Have a vineyard client in Sonoma County that's been on PG&E's AG-1 rate for 3 years but they've never applied the TOU variants even though client has significant evening irrigation loads during off-peak hours. Bill is running $8,200/month when should be closer to $6,400 on AG-1-TOU Option B. Anyone dealt with PG&E agricultural TOU issues? - Rosa A.
PG&E Time-of-Use Variants Not Applied - Agriculture Rate Nightmare
Rosa, PG&E agriculture rates are tricky because they have multiple TOU options and the utility rarely volunteers the best one. AG-1-TOU Option B is great for evening irrigation but you need to prove the load pattern justifies it. What's their peak hour usage profile look like? - Reggie H.
Reggie, about 65% of their monthly kWh occurs between 9 PM and 6 AM for irrigation pumps. Peak period (4-9 PM) usage is minimal except during harvest season. Seems like perfect fit for Option B but PG&E keeps saying current rate is fine. - Rosa A.

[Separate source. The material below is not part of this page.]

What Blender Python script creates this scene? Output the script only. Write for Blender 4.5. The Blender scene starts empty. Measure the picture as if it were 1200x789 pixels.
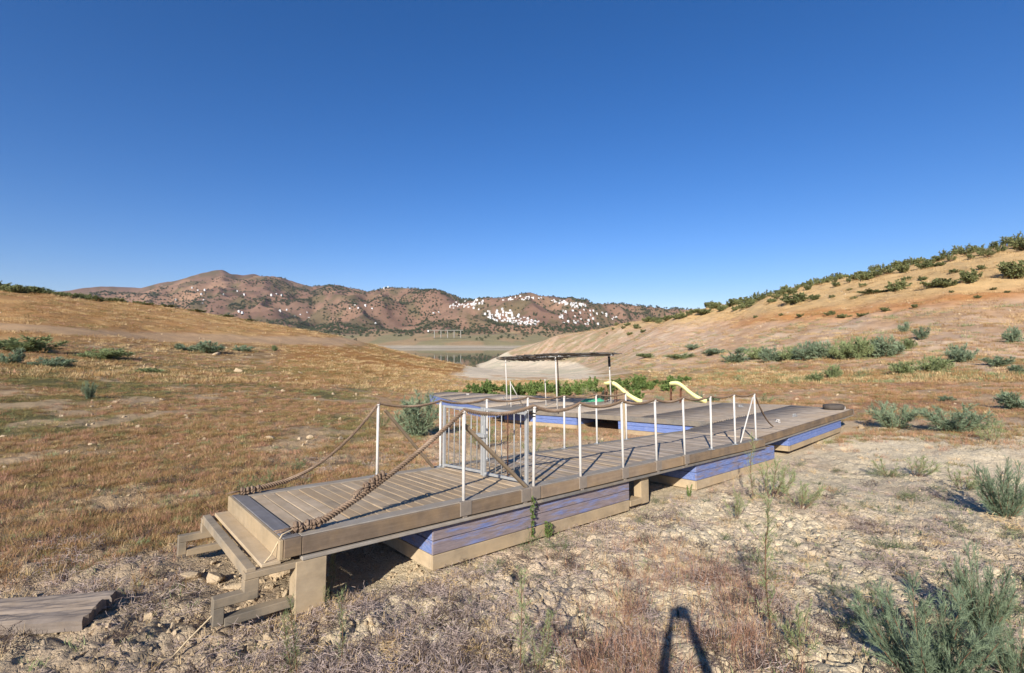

That load profile screams AG-1-TOU Option B qualification. PG&E probably has them on standard AG-1 because it generates higher revenue. File formal rate schedule change request citing Section AG-1.3 of their tariff. Include 12 months of interval data showing off-peak concentration. - Steven
Steven thanks for the tariff reference. Found AG-1.3 and you're right - client clearly qualifies. Submitted formal request with interval data. PG&E responded that they need "agricultural operation verification" which seems like stall tactic. What documentation typically satisfies this? - Rosa A.
For PG&E ag verification usually need county agricultural assessor documentation showing agricultural land use classification, irrigation system engineering specs, and sometimes crop production records. Pain in the neck but they'll approve once you jump through hoops. - Wendy K.
Thanks Wendy. Gathered all that documentation plus soil and water conservation district certification. Resubmitted request. This should be straightforward rate optimization but PG&E makes everything complicated. Will update when resolved. - Rosa A.
Finally approved! PG&E switched them to AG-1-TOU Option B effective next billing cycle. No retroactive adjustment unfortunately but going forward will save about $1,800/month. Lesson learned - agricultural TOU variants require extra documentation but worth the effort. - Rosa A.